**Recorded data**
-*-*-

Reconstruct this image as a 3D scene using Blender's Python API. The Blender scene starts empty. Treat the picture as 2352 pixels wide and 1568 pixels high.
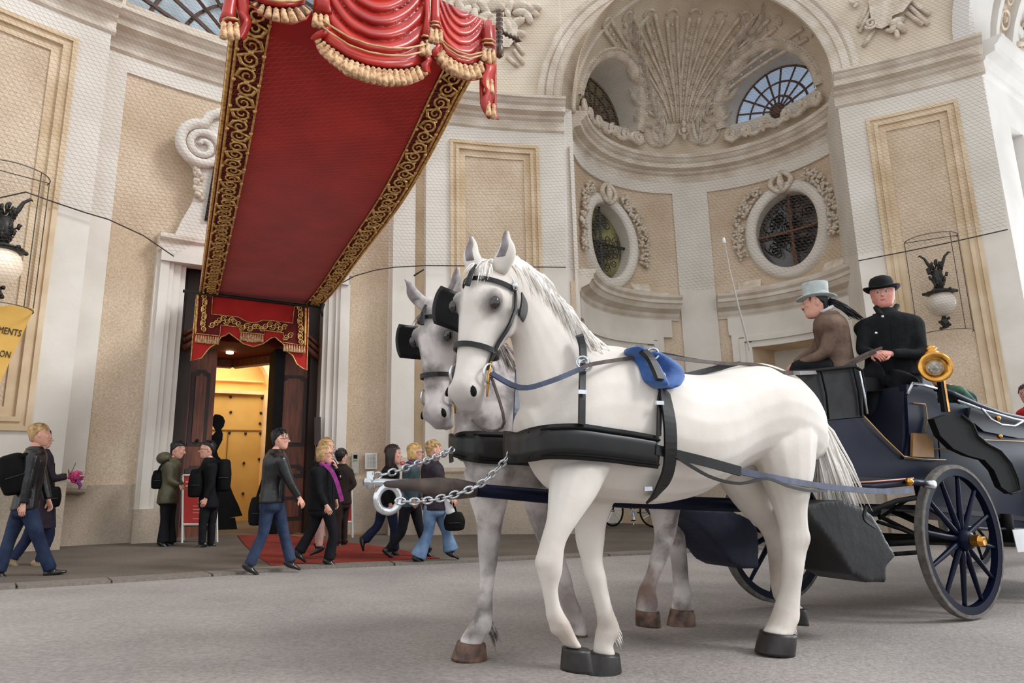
import bpy, bmesh, math, random
import numpy as np
from mathutils import Vector, Matrix
from math import sin, cos, pi, radians, degrees, atan2, hypot, sqrt
SC = bpy.context.scene
COL = SC.collection
rnd = random.Random(7)
# ------------------------------------------------------------ camera
IW, IH, FOC, PITCH, ROLL, CZ = 2352, 1568, 1500.0, .2021, .023, 1.15
_cr, _sr, _cp, _sp = cos(ROLL), sin(ROLL), cos(PITCH), sin(PITCH)
cd = bpy.data.cameras.new('camera'); cam = bpy.data.objects.new('camera', cd); COL.objects.link(cam)
cd.sensor_width = 36; cd.lens = 36 * FOC / IW; cd.clip_start = .05; cd.clip_end = 500
_fw = Vector((0, _cp, _sp)); _up0 = Vector((0, -_sp, _cp))
_rt = Vector((_cr, 0, 0)) + _up0 * (-_sr)
_up = Vector((_sr, 0, 0)) + _up0 * _cr
M3 = Matrix((( _rt.x, _up.x, -_fw.x), (_rt.y, _up.y, -_fw.y), (_rt.z, _up.z, -_fw.z)))
cam.matrix_world = Matrix.Translation((0, 0, CZ)) @ M3.to_4x4()
SC.camera = cam
# ------------------------------------------------------------ light and exposure
vs = SC.view_settings
SC.display_settings.display_device = 'sRGB'
vs.view_transform = 'Standard'; vs.look = 'None'; vs.exposure = 0.45; vs.gamma = 1.0; vs.use_curve_mapping = False
w = bpy.data.worlds.new('overcast_daylight'); SC.world = w; w.use_nodes = True
nt = w.node_tree; bg = nt.nodes['Background']
bg.inputs[0].default_value = (.93, .96, 1.0, 1); bg.inputs[1].default_value = .92
def area(name, loc, target, sx, sy, power, color):
    l = bpy.data.lights.new(name, 'AREA'); l.shape = 'RECTANGLE'; l.size = sx; l.size_y = sy; l.energy = power; l.color = color
    o = bpy.data.objects.new(name, l); COL.objects.link(o); o.location = loc
    o.rotation_euler = (Vector(target) - Vector(loc)).to_track_quat('-Z', 'Y').to_euler(); return o
sl = bpy.data.lights.new('hazy_sun', 'SUN'); sl.energy = 1.35; sl.angle = radians(16); sl.color = (.97, .98, 1.0)
so = bpy.data.objects.new('hazy_sun', sl); COL.objects.link(so)
so.rotation_euler = (Vector((0, 0, 0)) - Vector((9, -2.0, 8.0))).to_track_quat('-Z', 'Y').to_euler()
area('gate_daylight', (19.2, 13.4, 3.6), (1.5, 2.2, .3), 5, 6, 1100, (.86, .93, 1.0))

# ------------------------------------------------------------ pixel helpers (photo pixel -> point of the place)
def ray(px, py):
    x = (px - IW / 2) / FOC; y = -(py - IH / 2) / FOC
    xr = _cr * x + _sr * y; yr = -_sr * x + _cr * y
    return np.array([xr, _cp - yr * _sp, _sp + yr * _cp])
O3 = np.array([0, 0, CZ])
def g(x, y):
    t = 7.5 - y
    return -.033 * x + .045 * (t + sqrt(t * t + 1)) / 2
def ground(px, py):
    d = ray(px, py); lo, hi = .5, 60
    for _ in range(50):
        m = (lo + hi) / 2
        if CZ + m * d[2] > g(m * d[0], m * d[1]): lo = m
        else: hi = m
    return Vector((lo * d[0], lo * d[1], CZ + lo * d[2]))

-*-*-

**Task requirements**
Give the data above again in full and unchanged, skipping the pictures.

**Task response**
Reconstruct this image as a 3D scene using Blender's Python API. The Blender scene starts empty. Treat the picture as 2352 pixels wide and 1568 pixels high.
import bpy, bmesh, math, random
import numpy as np
from mathutils import Vector, Matrix
from math import sin, cos, pi, radians, degrees, atan2, hypot, sqrt
SC = bpy.context.scene
COL = SC.collection
rnd = random.Random(7)
# ------------------------------------------------------------ camera
IW, IH, FOC, PITCH, ROLL, CZ = 2352, 1568, 1500.0, .2021, .023, 1.15
_cr, _sr, _cp, _sp = cos(ROLL), sin(ROLL), cos(PITCH), sin(PITCH)
cd = bpy.data.cameras.new('camera'); cam = bpy.data.objects.new('camera', cd); COL.objects.link(cam)
cd.sensor_width = 36; cd.lens = 36 * FOC / IW; cd.clip_start = .05; cd.clip_end = 500
_fw = Vector((0, _cp, _sp)); _up0 = Vector((0, -_sp, _cp))
_rt = Vector((_cr, 0, 0)) + _up0 * (-_sr)
_up = Vector((_sr, 0, 0)) + _up0 * _cr
M3 = Matrix((( _rt.x, _up.x, -_fw.x), (_rt.y, _up.y, -_fw.y), (_rt.z, _up.z, -_fw.z)))
cam.matrix_world = Matrix.Translation((0, 0, CZ)) @ M3.to_4x4()
SC.camera = cam
# ------------------------------------------------------------ light and exposure
vs = SC.view_settings
SC.display_settings.display_device = 'sRGB'
vs.view_transform = 'Standard'; vs.look = 'None'; vs.exposure = 0.45; vs.gamma = 1.0; vs.use_curve_mapping = False
w = bpy.data.worlds.new('overcast_daylight'); SC.world = w; w.use_nodes = True
nt = w.node_tree; bg = nt.nodes['Background']
bg.inputs[0].default_value = (.93, .96, 1.0, 1); bg.inputs[1].default_value = .92
def area(name, loc, target, sx, sy, power, color):
    l = bpy.data.lights.new(name, 'AREA'); l.shape = 'RECTANGLE'; l.size = sx; l.size_y = sy; l.energy = power; l.color = color
    o = bpy.data.objects.new(name, l); COL.objects.link(o); o.location = loc
    o.rotation_euler = (Vector(target) - Vector(loc)).to_track_quat('-Z', 'Y').to_euler(); return o
sl = bpy.data.lights.new('hazy_sun', 'SUN'); sl.energy = 1.35; sl.angle = radians(16); sl.color = (.97, .98, 1.0)
so = bpy.data.objects.new('hazy_sun', sl); COL.objects.link(so)
so.rotation_euler = (Vector((0, 0, 0)) - Vector((9, -2.0, 8.0))).to_track_quat('-Z', 'Y').to_euler()
area('gate_daylight', (19.2, 13.4, 3.6), (1.5, 2.2, .3), 5, 6, 1100, (.86, .93, 1.0))

# ------------------------------------------------------------ pixel helpers (photo pixel -> point of the place)
def ray(px, py):
    x = (px - IW / 2) / FOC; y = -(py - IH / 2) / FOC
    xr = _cr * x + _sr * y; yr = -_sr * x + _cr * y
    return np.array([xr, _cp - yr * _sp, _sp + yr * _cp])
O3 = np.array([0, 0, CZ])
def g(x, y):
    t = 7.5 - y
    return -.033 * x + .045 * (t + sqrt(t * t + 1)) / 2
def ground(px, py):
    d = ray(px, py); lo, hi = .5, 60
    for _ in range(50):
        m = (lo + hi) / 2
        if CZ + m * d[2] > g(m * d[0], m * d[1]): lo = m
        else: hi = m
    return Vector((lo * d[0], lo * d[1], CZ + lo * d[2]))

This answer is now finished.